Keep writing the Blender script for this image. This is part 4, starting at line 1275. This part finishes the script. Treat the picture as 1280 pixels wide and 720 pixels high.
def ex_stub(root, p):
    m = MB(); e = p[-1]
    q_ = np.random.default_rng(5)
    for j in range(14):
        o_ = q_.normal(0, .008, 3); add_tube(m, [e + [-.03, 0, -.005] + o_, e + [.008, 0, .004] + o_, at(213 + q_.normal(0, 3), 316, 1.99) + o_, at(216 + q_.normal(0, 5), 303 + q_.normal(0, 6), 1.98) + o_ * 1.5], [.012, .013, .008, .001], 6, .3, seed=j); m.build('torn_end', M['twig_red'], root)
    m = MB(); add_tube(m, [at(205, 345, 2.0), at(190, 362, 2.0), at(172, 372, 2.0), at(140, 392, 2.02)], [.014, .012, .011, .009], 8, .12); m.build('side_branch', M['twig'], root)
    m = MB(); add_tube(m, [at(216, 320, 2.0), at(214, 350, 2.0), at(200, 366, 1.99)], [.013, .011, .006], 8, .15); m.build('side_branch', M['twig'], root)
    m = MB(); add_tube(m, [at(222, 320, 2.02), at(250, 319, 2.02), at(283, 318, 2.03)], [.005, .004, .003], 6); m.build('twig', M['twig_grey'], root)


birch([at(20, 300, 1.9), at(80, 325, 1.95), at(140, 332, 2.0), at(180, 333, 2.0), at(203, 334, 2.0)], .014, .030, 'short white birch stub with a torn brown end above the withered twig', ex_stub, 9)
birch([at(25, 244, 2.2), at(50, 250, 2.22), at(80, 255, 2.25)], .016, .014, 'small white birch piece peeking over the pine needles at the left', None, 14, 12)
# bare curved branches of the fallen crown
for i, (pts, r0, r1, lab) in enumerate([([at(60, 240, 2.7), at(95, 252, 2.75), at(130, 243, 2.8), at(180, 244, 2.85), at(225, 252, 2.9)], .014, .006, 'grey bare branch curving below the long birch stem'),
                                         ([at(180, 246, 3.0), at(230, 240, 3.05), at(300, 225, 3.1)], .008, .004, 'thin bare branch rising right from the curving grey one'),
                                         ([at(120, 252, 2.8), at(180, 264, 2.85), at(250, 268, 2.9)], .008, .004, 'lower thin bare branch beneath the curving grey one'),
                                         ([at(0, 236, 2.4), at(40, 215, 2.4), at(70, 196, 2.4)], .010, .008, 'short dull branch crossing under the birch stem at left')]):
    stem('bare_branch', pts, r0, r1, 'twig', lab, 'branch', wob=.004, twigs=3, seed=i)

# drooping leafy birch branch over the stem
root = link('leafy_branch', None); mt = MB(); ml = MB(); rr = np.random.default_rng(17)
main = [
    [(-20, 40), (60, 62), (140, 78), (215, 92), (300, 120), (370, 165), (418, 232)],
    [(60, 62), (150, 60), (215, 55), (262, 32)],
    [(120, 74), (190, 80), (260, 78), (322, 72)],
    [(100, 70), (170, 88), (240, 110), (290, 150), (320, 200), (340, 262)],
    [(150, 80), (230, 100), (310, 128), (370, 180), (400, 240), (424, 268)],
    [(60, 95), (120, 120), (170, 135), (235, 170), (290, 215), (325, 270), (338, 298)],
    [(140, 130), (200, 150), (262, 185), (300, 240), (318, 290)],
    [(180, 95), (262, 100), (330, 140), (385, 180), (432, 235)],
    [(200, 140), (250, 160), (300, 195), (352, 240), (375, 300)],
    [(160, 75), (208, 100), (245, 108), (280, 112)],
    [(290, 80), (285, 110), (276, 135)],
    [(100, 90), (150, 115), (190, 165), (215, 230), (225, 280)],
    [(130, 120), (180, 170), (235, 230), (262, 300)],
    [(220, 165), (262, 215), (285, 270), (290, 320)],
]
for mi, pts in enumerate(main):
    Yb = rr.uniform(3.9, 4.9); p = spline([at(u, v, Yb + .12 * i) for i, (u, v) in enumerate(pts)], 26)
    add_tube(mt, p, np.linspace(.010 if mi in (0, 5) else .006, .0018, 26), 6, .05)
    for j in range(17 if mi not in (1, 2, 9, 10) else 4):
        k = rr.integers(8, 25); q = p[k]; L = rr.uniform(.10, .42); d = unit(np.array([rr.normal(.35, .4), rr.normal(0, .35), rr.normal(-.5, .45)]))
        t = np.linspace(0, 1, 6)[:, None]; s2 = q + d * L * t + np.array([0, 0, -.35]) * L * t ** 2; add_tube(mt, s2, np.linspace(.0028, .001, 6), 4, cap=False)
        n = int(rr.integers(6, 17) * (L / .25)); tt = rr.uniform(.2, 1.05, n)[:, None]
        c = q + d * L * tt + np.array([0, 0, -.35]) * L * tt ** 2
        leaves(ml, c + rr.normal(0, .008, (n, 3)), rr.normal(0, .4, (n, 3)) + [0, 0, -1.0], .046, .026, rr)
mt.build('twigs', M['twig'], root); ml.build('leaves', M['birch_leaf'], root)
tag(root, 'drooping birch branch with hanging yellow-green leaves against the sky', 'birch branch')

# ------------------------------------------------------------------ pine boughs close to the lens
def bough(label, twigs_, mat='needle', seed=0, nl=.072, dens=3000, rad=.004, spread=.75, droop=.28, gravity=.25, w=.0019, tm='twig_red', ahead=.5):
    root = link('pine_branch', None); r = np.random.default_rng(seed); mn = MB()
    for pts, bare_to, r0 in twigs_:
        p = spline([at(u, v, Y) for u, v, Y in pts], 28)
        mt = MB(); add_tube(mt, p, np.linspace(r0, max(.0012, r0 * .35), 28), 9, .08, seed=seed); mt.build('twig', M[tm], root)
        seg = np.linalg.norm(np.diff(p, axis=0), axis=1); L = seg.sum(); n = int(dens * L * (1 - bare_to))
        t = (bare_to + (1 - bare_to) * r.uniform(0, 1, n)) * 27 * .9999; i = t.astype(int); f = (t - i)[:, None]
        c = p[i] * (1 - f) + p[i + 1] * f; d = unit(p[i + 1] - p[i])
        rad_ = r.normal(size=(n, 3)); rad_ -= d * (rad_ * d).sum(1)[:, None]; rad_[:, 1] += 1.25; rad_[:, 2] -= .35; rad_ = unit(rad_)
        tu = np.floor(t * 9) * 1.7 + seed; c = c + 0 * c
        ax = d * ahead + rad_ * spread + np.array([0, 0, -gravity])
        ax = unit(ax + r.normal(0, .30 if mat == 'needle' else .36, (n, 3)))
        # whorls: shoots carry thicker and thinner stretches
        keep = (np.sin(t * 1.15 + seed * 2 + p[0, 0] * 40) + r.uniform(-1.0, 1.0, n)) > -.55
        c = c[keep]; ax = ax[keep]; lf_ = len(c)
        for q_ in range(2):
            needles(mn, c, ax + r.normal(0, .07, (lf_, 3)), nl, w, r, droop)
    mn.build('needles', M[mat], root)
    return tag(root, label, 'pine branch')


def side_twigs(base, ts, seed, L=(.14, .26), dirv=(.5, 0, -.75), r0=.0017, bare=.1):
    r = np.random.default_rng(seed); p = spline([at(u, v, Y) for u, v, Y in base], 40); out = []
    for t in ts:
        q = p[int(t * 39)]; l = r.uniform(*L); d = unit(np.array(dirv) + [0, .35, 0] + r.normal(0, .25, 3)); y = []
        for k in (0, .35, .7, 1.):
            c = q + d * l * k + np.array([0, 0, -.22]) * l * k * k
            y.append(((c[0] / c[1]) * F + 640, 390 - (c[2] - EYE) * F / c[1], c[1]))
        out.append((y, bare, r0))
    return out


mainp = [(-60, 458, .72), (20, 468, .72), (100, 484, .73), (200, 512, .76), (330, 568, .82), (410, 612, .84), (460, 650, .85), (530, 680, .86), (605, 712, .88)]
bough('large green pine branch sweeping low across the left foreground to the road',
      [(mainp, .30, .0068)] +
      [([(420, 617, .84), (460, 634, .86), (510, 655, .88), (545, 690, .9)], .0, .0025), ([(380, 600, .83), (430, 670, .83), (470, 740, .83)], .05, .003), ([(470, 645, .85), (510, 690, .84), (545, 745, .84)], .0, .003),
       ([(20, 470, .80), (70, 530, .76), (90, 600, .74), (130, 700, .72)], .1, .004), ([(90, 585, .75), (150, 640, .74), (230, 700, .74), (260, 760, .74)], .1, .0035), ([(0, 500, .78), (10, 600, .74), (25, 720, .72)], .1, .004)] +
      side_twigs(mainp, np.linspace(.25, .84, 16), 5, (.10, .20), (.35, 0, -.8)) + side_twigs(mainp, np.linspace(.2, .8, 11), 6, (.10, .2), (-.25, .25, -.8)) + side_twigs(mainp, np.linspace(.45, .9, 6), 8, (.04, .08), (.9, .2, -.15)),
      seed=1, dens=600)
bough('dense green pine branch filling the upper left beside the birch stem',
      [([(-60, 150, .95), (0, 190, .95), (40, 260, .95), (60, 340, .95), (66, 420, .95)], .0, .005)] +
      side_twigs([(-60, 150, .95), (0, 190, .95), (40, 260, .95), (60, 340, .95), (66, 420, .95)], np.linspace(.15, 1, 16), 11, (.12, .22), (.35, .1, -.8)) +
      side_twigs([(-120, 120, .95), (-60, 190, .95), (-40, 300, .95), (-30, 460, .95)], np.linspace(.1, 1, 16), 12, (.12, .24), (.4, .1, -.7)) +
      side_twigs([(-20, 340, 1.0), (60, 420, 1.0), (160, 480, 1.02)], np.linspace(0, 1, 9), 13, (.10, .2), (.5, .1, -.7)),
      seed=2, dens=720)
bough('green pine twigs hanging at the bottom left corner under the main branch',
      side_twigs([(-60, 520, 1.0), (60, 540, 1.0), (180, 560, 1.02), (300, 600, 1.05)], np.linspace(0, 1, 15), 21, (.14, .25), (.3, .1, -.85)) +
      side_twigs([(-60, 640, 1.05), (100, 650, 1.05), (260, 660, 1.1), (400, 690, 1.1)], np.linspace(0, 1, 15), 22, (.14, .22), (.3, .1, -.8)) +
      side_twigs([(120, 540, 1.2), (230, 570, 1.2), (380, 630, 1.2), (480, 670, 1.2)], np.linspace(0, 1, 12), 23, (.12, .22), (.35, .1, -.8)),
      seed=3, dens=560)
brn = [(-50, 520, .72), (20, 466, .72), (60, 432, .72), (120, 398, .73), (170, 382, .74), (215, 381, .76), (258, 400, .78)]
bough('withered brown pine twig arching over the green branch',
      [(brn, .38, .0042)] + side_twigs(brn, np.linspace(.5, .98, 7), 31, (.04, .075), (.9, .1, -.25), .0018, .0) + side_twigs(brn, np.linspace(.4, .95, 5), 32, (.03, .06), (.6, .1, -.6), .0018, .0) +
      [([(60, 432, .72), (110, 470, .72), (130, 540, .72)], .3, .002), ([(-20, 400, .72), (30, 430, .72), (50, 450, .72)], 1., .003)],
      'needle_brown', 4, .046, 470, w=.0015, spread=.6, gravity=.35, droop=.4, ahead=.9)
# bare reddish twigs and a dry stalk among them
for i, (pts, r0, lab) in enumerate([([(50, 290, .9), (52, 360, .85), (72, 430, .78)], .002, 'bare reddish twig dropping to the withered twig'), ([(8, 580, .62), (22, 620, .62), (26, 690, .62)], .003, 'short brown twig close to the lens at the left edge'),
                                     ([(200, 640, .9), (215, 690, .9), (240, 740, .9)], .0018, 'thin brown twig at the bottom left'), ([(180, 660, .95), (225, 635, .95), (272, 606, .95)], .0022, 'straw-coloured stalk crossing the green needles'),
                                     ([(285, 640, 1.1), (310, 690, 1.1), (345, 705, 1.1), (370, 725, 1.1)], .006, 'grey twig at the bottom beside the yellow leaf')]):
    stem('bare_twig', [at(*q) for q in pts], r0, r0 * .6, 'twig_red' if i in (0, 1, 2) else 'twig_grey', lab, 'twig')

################

Set problem | Only the lines from the start of the data to the line holding "m.build('twig', M['twig_grey'], root)" are wanted; return them exactly, both ends included.

Task answer |
Keep writing the Blender script for this image. This is part 4, starting at line 1275. This part finishes the script. Treat the picture as 1280 pixels wide and 720 pixels high.
def ex_stub(root, p):
    m = MB(); e = p[-1]
    q_ = np.random.default_rng(5)
    for j in range(14):
        o_ = q_.normal(0, .008, 3); add_tube(m, [e + [-.03, 0, -.005] + o_, e + [.008, 0, .004] + o_, at(213 + q_.normal(0, 3), 316, 1.99) + o_, at(216 + q_.normal(0, 5), 303 + q_.normal(0, 6), 1.98) + o_ * 1.5], [.012, .013, .008, .001], 6, .3, seed=j); m.build('torn_end', M['twig_red'], root)
    m = MB(); add_tube(m, [at(205, 345, 2.0), at(190, 362, 2.0), at(172, 372, 2.0), at(140, 392, 2.02)], [.014, .012, .011, .009], 8, .12); m.build('side_branch', M['twig'], root)
    m = MB(); add_tube(m, [at(216, 320, 2.0), at(214, 350, 2.0), at(200, 366, 1.99)], [.013, .011, .006], 8, .15); m.build('side_branch', M['twig'], root)
    m = MB(); add_tube(m, [at(222, 320, 2.02), at(250, 319, 2.02), at(283, 318, 2.03)], [.005, .004, .003], 6); m.build('twig', M['twig_grey'], root)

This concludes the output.